As was said in Ohio:
"The courts of our state are maintained at considerable expense, and only a small fraction of such expense [in Minnesota almost none of it] is charged to litigants, the major portion being met by taxes and levied upon the property of the state. The constitutional mandate that all courts shall be open does not require that the burdens of taxation in a single state shall be further increased to provide remedies by judicial process for those who for reasons of their own prefer to reside in other states." Loftus v. Pennsylvania R. Co. 107 Ohio St. 352,369, 140 N.E. 94, 99.
In other words, local taxpayers have some fundamental rights.
There is yet another objection to the result. The sovereign character of state action, the independence of state authority, within the field of state government, have been considered a chief distinction and pride of our federal system. There are those who regret the extent to which federal power is overshadowing that of the states, who are alarmed by the facility with which state autonomy is being restricted and the reach of the federal government extended in proportion.

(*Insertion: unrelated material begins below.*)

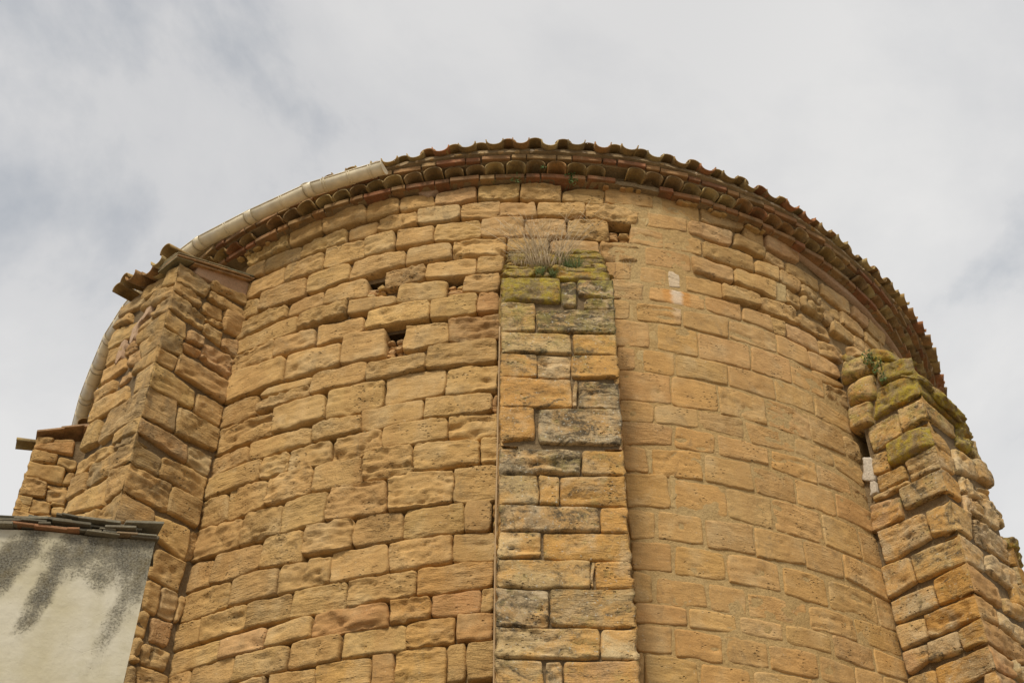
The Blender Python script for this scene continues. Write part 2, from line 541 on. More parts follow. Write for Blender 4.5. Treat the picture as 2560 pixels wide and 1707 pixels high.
# ------------------------------------------------------------------ object helpers
def mesh_obj(name, verts, faces, mat, parent=None, smooth=False, color=None, loc=None):
    me = bpy.data.meshes.new(name); me.from_pydata([tuple(v) for v in verts], [], [tuple(f) for f in faces])
    if smooth: me.polygons.foreach_set('use_smooth', [True] * len(me.polygons))
    if mat: me.materials.append(mat)
    o = bpy.data.objects.new(name, me); C.objects.link(o)
    if loc is not None: o.location = loc
    if parent: o.parent = parent
    if color: o.color = color
    return o
def thing(name, label, cat, loc=(0, 0, 0), group=None):
    o = bpy.data.objects.new(name, None); C.objects.link(o); o.location = loc; o.empty_display_size = .2
    o['label'] = label; o['category'] = cat
    if group: o['group'] = group
    return o
class MB:
    def __init__(s): s.v = []; s.f = []
    def add(s, v, f):
        b = len(s.v); s.v += [tuple(map(float, a)) for a in v]; s.f += [tuple(b + i for i in g) for g in f]
    def box(s, c, ax, ay, az, bev=0.0):
        c, ax, ay, az = map(lambda q: np.array(q, float), (c, ax, ay, az))
        if bev <= 0:
            v = [c + i * ax + j * ay + k * az for k in (-1, 1) for j in (-1, 1) for i in (-1, 1)]
            s.add(v, [(0,2,3,1),(4,5,7,6),(0,1,5,4),(2,6,7,3),(0,4,6,2),(1,3,7,5)])
        else:
            L = [np.linalg.norm(a) for a in (ax, ay, az)]; A = [ax / L[0], ay / L[1], az / L[2]]
            v = []; idx = {}
            for k in (-1, 1):
                for j in (-1, 1):
                    for i in (-1, 1):
                        for q in range(3):
                            d = [L[0] * i, L[1] * j, L[2] * k]
                            sg = (i, j, k)
                            for w in range(3):
                                if w != q: d[w] -= sg[w] * bev
                            idx[(i, j, k, q)] = len(v); v.append(c + A[0] * d[0] + A[1] * d[1] + A[2] * d[2])
            f = []
            for q in range(3):
                o = [w for w in range(3) if w != q]
                for sgn in (-1, 1):
                    def key(a, b):
                        t = [0, 0, 0]; t[q] = sgn; t[o[0]] = a; t[o[1]] = b; return idx[(t[0], t[1], t[2], q)]
                    r = [key(-1, -1), key(1, -1), key(1, 1), key(-1, 1)]
                    f.append(r if (sgn > 0) == (q != 1) else r[::-1])
            for q in range(3):   # edges along axis q
                o = [w for w in range(3) if w != q]
                for a in (-1, 1):
                    for b in (-1, 1):
                        def key(t0, face):
                            t = [0, 0, 0]; t[q] = t0; t[o[0]] = a; t[o[1]] = b; return idx[(t[0], t[1], t[2], face)]
                        f.append([key(-1, o[0]), key(1, o[0]), key(1, o[1]), key(-1, o[1])])
            for i in (-1, 1):
                for j in (-1, 1):
                    for k in (-1, 1): f.append([idx[(i, j, k, q)] for q in range(3)])
            s.add(v, f)
    def build(s, name, mat, parent=None, smooth=False, color=None, recalc=True):
        o = mesh_obj(name, s.v, s.f, mat, parent, smooth, color)
        if recalc:
            import bmesh
            bm = bmesh.new(); bm.from_mesh(o.data); bmesh.ops.recalc_face_normals(bm, faces=bm.faces); bm.to_mesh(o.data); bm.free()
        return o

# ------------------------------------------------------------------ materials
class NT:
    def __init__(s, name):
        s.m = bpy.data.materials.new(name); s.m.use_nodes = True; s.t = s.m.node_tree
        s.b = s.t.nodes['Principled BSDF']; s.b.inputs['Roughness'].default_value = 0.9
        s.b.inputs['Specular IOR Level'].default_value = 0.25
    def n(s, ty, **k):
        q = s.t.nodes.new(ty)
        for a, b in k.items():
            if a.startswith('i_'): q.inputs[a[2:].replace('_', ' ')].default_value = b
            else: setattr(q, a, b)
        return q
    def l(s, a, b): s.t.links.new(a, b)
    def coord(s, scale=(1, 1, 1), rnd_off=True, obj=False):
        if obj:
            src = s.n('ShaderNodeTexCoord').outputs['Object']
        else: src = s.n('ShaderNodeNewGeometry').outputs['Position']
        if rnd_off:
            oi = s.n('ShaderNodeObjectInfo'); a = s.n('ShaderNodeVectorMath', operation='SCALE'); a.inputs['Scale'].default_value = 37.0
            cx = s.n('ShaderNodeCombineXYZ'); [s.l(oi.outputs['Random'], cx.inputs[i]) for i in range(3)]
            s.l(cx.outputs[0], a.inputs[0]); b = s.n('ShaderNodeVectorMath', operation='ADD'); s.l(src, b.inputs[0]); s.l(a.outputs[0], b.inputs[1]); src = b.outputs[0]
        c = s.n('ShaderNodeVectorMath', operation='MULTIPLY'); s.l(src, c.inputs[0]); c.inputs[1].default_value = scale
        return c.outputs[0]
    def noise(s, co, scale, detail=4, rough=.55, dist=0.0):
        q = s.n('ShaderNodeTexNoise'); q.inputs['Scale'].default_value = scale; q.inputs['Detail'].default_value = detail
        q.inputs['Roughness'].default_value = rough; q.inputs['Distortion'].default_value = dist; s.l(co, q.inputs['Vector']); return q.outputs[0]
    def ramp(s, v, *stops):
        q = s.n('ShaderNodeValToRGB'); el = q.color_ramp.elements
        while len(el) < len(stops): el.new(.5)
        for i, (p, c) in enumerate(stops):
            el[i].position = p; el[i].color = (c, c, c, 1) if not isinstance(c, tuple) else (*c, 1)
        s.l(v, q.inputs[0]); return q.outputs[0]
    def mix(s, f, a, b, mode='MIX'):
        q = s.n('ShaderNodeMixRGB', blend_type=mode)
        for i, v in ((0, f), (1, a), (2, b)):
            if isinstance(v, (int, float)): q.inputs[i].default_value = v
            elif isinstance(v, tuple): q.inputs[i].default_value = (*v, 1)
            else: s.l(v, q.inputs[i])
        return q.outputs[0]
    def math(s, op, a, b=0.0):
        q = s.n('ShaderNodeMath', operation=op)
        for i, v in ((0, a), (1, b)):
            if isinstance(v, (int, float)): q.inputs[i].default_value = v
            else: s.l(v, q.inputs[i])
        return q.outputs[0]
    def bump(s, h, dist, strength=1.0, prev=None):
        q = s.n('ShaderNodeBump'); q.inputs['Distance'].default_value = dist; q.inputs['Strength'].default_value = strength; s.l(h, q.inputs['Height'])
        if prev is not None: s.l(prev, q.inputs['Normal'])
        return q.outputs[0]
    def out(s, col, nrm=None):
        if isinstance(col, tuple): s.b.inputs['Base Color'].default_value = (*col, 1)
        else: s.l(col, s.b.inputs['Base Color'])
        if nrm is not None: s.l(nrm, s.b.inputs['Normal'])
        return s.m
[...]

Assuming, as some believe, that the evolution is desirable, it has been going on fast enough without any voluntary abdications of power by the states. The majority opinion seems to me an unnecessary surrender of a part of the judicial power of Minnesota. My views prevent my joining in the capitulation.
Finally, and on another matter not explicitly presented now by record or argument, but exuding nevertheless all over the case, I am constrained again, and upon the grounds I urged in the Winders case, 177 Minn. 1, 223 N.W. 291, 226 N.W. 213, to express disapproval of the continued failure of this court to take the steps necessary to put an end to the champertous solicitation of litigation *Page 70 of this or any other kind. That intolerable practices are resorted to and intolerable burdens imposed on Minnesota courts and taxpayers is known to everybody. The situation has been noted by the Supreme Court of the United States (Davis v. Farmers Co-op. Eq. Co. 262 U.S. 312, 43 S. Ct. 556,67 L. ed. 996) and has received decidedly adverse comment more recently from the supreme court of Wisconsin. C. M. St. P. P. R. Co. v. Wolf, 199 Wis. 278, 226 N.W. 297.
For the reasons above stated I consider that the courts of Minnesota are under no self-imposed disability which prevents their dismissal of a case for good cause; that such a cause was presented below; that the district court had the discretion to dismiss for the nonresidence of the plaintiff; that there was no abuse of it and that in consequence the judgment should be affirmed.